Operation LOCKERGOGA
CTF · ctf.osint.industries
Challenge Overview
This challenge is based on a real Europol Most Wanted listing. The subject, TYMOSHCHUK (ТИМОЩУК), Volodymyr Viktorych, born October 2, 1996, is wanted by France for computer-related crime, participation in a criminal organisation, and racketeering and extortion.
From 2018 to 2020, Tymoshchuk and accomplices participated in deploying the LOCKERGOGA ransomware on hundreds of victim companies, causing total global damages exceeding $18 billion.
The objective is to identify, using only legal open-source intelligence methods:
- The licence plate of the vehicle linked to the individual
- Its brand and model
- Year of manufacture
- Last known mileage
Initial Research
Starting from the Europol listing, the subject's name Volodymyr Tymoshchuk was searched alongside cybercrime-related keywords. This surfaced an investigative article on decodecybercrime.com that had already aggregated publicly available social media data on the subject, including screenshots from his Instagram account.

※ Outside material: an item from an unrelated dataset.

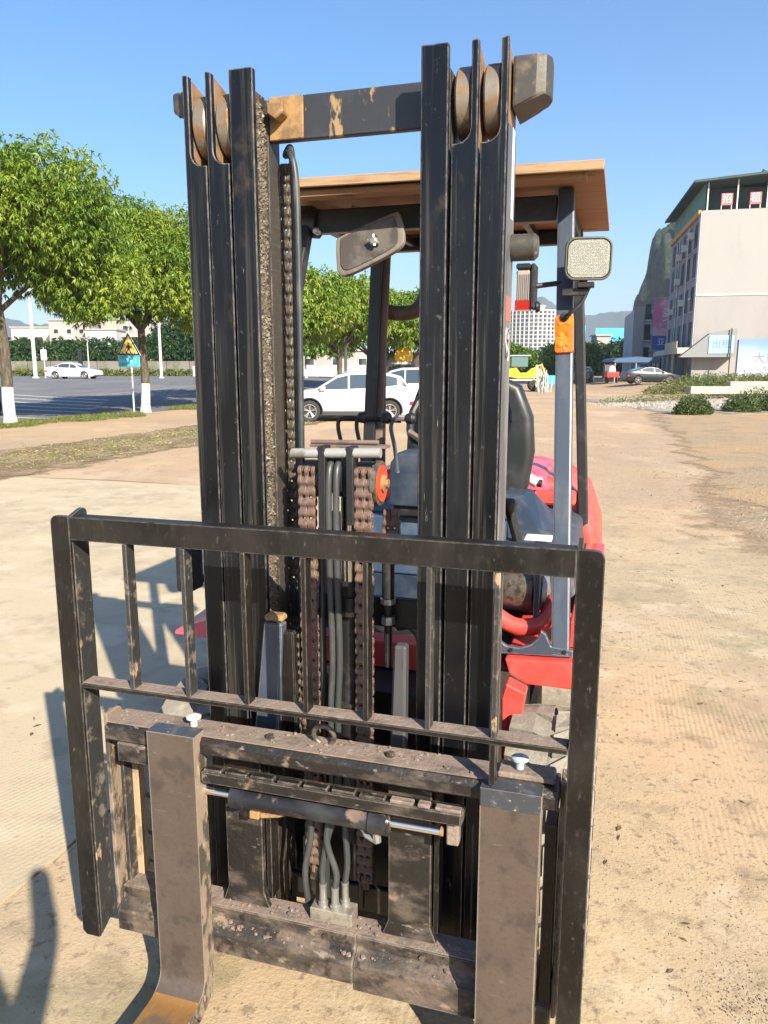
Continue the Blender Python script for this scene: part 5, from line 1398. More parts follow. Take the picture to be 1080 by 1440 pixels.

The article contained a photograph taken from his Instagram that clearly showed a licence plate and states the VIN number is WP1ZZZ9YZKDA39521.
Identifying the Vehicle
The licence plate visible in the image was AB 6637 IE. With the VIN number also known, a VIN lookup was performed using publicly available VIN decoder services. VIN numbers encode the manufacturer, model, production year, and other vehicle specifications directly into the string. No registration database access is required.
The VIN decode confirmed:
- Brand: PORSCHE
- Model: CAYENNE
- Year of manufacture: 2019
Finding the Mileage
The last known mileage was found in an Instagram story posted by the subject. The story showed the interior of the vehicle with the dashboard slightly visible, but after zooming in the odometer read 36,921 km.
Flag
OSINT{AB 6637 IE, PORSCHE, CAYENNE, 2019, 36921KM}
Conclusion
This challenge demonstrates how a threat actor's own social media posts can become an intelligence source. Despite being a fugitive on Europol's Most Wanted list, publicly shared images contained enough embedded data to fully reconstruct the vehicle's identity and history.
Key takeaways:
- Third-party investigative articles often aggregate social media content that may have since been deleted from the original source.
- VIN numbers are publicly decodable and reveal full vehicle specifications without requiring access to any registration authority.
- A licence plate alone is not enough. Layering it with a VIN decode is what confirms make, model, and year with certainty.